[START OF GIVEN MATERIAL]

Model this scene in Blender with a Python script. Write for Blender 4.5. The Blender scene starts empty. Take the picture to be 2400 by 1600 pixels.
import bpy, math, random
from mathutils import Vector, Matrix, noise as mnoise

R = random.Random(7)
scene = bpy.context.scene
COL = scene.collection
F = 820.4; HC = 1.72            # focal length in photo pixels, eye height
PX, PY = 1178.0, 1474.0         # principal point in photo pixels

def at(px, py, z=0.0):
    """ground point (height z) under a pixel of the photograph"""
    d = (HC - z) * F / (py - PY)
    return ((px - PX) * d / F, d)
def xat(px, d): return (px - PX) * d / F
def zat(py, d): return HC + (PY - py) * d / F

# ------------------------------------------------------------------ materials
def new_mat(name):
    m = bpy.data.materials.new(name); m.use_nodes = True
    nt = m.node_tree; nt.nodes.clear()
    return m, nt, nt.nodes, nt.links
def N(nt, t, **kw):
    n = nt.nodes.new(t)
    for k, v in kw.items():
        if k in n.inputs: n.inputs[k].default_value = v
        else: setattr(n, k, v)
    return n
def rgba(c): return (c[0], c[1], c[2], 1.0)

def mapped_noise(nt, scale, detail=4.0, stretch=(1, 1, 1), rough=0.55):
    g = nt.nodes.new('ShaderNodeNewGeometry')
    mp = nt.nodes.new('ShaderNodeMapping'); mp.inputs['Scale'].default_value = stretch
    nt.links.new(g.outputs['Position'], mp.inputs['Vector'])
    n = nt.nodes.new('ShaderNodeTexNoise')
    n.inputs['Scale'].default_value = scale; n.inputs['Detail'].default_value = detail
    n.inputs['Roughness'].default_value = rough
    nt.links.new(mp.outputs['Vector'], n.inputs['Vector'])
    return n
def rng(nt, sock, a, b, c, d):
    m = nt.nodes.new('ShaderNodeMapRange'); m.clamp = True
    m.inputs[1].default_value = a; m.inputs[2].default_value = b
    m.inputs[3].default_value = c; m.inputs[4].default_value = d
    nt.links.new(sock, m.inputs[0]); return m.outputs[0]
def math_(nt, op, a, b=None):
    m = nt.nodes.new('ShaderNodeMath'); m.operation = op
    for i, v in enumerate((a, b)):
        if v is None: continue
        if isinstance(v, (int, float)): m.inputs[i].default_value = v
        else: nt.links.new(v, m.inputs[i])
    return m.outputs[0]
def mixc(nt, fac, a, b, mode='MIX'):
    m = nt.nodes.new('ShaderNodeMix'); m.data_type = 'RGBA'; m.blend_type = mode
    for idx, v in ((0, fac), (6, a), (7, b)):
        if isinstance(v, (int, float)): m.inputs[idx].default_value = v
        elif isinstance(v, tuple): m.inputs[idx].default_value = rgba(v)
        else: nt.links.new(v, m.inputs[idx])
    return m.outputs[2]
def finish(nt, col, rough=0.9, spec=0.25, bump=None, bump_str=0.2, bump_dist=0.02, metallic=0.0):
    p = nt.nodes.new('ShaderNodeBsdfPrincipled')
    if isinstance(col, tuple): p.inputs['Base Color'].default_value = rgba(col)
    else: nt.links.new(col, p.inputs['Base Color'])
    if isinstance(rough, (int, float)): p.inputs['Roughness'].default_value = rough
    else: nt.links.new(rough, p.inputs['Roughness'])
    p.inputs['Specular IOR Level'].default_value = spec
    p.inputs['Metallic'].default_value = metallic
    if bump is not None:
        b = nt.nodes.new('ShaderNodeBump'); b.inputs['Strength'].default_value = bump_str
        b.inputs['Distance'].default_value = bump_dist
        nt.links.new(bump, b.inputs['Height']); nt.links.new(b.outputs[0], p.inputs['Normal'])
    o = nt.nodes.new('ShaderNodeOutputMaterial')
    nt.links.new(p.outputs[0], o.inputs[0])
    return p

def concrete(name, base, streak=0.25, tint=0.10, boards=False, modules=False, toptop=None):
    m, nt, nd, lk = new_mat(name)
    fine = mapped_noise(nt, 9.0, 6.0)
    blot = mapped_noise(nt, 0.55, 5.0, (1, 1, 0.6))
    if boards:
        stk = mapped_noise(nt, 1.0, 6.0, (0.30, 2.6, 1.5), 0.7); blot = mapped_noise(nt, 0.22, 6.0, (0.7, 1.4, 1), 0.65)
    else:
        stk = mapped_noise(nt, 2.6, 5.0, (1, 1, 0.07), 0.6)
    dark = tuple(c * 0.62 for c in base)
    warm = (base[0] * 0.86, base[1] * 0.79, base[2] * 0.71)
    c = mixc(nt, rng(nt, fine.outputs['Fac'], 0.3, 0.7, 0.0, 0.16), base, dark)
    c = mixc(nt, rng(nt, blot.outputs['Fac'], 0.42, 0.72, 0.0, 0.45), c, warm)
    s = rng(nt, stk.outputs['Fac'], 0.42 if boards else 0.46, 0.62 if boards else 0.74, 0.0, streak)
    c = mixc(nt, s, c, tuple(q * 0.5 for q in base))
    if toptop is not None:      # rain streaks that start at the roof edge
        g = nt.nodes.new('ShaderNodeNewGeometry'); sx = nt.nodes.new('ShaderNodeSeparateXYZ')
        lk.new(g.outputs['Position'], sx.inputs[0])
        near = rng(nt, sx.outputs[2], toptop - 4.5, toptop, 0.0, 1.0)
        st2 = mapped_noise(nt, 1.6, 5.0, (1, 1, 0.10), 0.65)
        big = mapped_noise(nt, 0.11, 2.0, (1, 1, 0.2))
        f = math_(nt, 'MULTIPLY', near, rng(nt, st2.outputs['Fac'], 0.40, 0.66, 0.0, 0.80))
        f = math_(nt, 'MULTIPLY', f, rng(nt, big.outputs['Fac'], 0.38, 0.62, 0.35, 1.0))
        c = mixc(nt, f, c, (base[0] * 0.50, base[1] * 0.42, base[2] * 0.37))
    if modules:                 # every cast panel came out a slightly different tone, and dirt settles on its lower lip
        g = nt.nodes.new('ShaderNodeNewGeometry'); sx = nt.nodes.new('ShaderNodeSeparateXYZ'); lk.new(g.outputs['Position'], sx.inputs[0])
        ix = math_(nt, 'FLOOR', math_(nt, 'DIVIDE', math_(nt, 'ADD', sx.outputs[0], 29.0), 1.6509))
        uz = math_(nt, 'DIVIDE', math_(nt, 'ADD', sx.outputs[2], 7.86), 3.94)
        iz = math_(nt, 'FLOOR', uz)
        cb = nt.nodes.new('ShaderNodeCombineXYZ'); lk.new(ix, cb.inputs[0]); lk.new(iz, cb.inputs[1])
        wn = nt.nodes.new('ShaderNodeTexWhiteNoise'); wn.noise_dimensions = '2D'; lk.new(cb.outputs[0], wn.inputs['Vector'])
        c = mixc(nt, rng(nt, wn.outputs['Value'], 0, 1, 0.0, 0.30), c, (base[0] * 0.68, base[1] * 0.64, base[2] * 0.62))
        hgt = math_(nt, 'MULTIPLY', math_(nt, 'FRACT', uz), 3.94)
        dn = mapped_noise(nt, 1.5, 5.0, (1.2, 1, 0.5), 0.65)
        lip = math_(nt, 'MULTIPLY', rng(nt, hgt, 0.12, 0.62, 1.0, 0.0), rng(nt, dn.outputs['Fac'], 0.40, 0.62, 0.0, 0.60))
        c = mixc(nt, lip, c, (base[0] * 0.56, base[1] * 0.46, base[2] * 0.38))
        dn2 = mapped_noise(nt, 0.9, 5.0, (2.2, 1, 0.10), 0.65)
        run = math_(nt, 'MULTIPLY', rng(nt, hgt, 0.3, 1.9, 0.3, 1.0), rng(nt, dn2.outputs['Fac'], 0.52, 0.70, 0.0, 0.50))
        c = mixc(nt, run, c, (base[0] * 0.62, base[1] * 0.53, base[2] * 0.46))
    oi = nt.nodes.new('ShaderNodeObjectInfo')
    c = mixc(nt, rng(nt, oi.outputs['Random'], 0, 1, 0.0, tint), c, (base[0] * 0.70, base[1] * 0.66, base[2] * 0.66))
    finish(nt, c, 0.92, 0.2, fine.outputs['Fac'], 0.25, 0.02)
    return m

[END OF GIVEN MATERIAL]

INSTRUCTIONS TO FOLLOW » Give the lines again, exactly as they stand, from the beginning of the data through the line with "from mathutils import".

EXERCISE OUTPUT »
Model this scene in Blender with a Python script. Write for Blender 4.5. The Blender scene starts empty. Take the picture to be 2400 by 1600 pixels.
import bpy, math, random
from mathutils import Vector, Matrix, noise as mnoise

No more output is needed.